Insular Spanish academy threatened by reforms

March 1, 2002

THES reporters examine appointment systems worldwide:

Legislation is radically changing the way Spanish universities select their staff. Under a law that came into force on January 14, would-be academics must pass a new "fitness" exam administered by central government.

Universities may then choose their staff as they think fit from this pool of approved lecturers.

The Universities Act also creates a new post - five-year contracts leading to a permanent position but without tenure or civil-servant status. This is meant to give more flexibility and to open opportunities for dedicated researchers in universities.

The previous system for academic appointments had been criticised as being rife with cronyism and inertia and often acting to keep out the best candidates. "We are trying to introduce a more rigorous, competitive selection process," a ministry of education spokesperson said.

The act was bitterly fought by university leaders, staff and students and by giant public demonstrations, but the appointments system has been singled out for special criticism.

The exam will be judged by a board of seven specialists selected at random. Previously, appointments were decided by five academics, two chosen by the university department. Castro Mendez, vice-rector of academic staff at Santiago de Compostela University, is worried that excluding universities from the initial selection reduces accountability. "Universities are the ones most interested in hiring quality, especially when in future some funding will depend on staff performance."

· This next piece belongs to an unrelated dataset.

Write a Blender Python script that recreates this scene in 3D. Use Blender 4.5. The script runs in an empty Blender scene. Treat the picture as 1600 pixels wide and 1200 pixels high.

The number of lecturers approved will be tailored to the number of jobs at universities. Francisco Espada, head of universities at trades union Comisiones Obreras, believes this will cause problems. "If there is a limited number of candidates, you are forcing some universities to take someone they don't want, so what happens to the ones no one wants?" he said.

Fewer approvals could also mean that big universities in the major cities get the pick of the bunch, while small universities in provincial towns have difficulty keeping staff. "It could mean a continuous game of musical chairs," Professor Mendez said.

But opposition is not unanimous. The Association for the Advancement of Spanish Science and Technology, one of the most vocal groups in calling for more transparency, believes the changes are an improvement. Its president, Luis Rull, said they would "act as a quality filter".

Most people welcome the new contracts, which will give universities and educational authorities much more flexibility. "This is something we have been fighting for for a long time," Mr Rull said.

The law has also opened tenured posts to foreign academics. There are no official statistics, but the number of foreign lecturers at Spanish universities is thought to be very low, and they are concentrated in language departments. There are several reasons for this. The quality of life in Spain is high, but academic salaries are low. A lecturer with tenure can expect to earn €30,050 (£18,400) a year, while a professor may earn up to €40,000. Moreover, jobs are not advertised internationally.

Finally, academics in Spain are not particularly mobile. It is common for a PhD student to become a trainee lecturer and then gain a permanent job at the university he or she entered as an undergraduate. Critics of the system say that personal contacts are more important than a person's record when it comes to getting a job.

"Even for someone from another Spanish university, it is difficult as you have to have support from someone inside the department," said Alan Mackie, a lecturer in chemical engineering at Rovira i Virgili University in Tarragona.

He arrived from Scotland 18 months ago and is one of just four foreigners out of a total of 28. "But my department is an exception as it has a policy of looking for people from outside Spain. The norm is to keep the people who have done their PhD or their postdoc in the department," he said.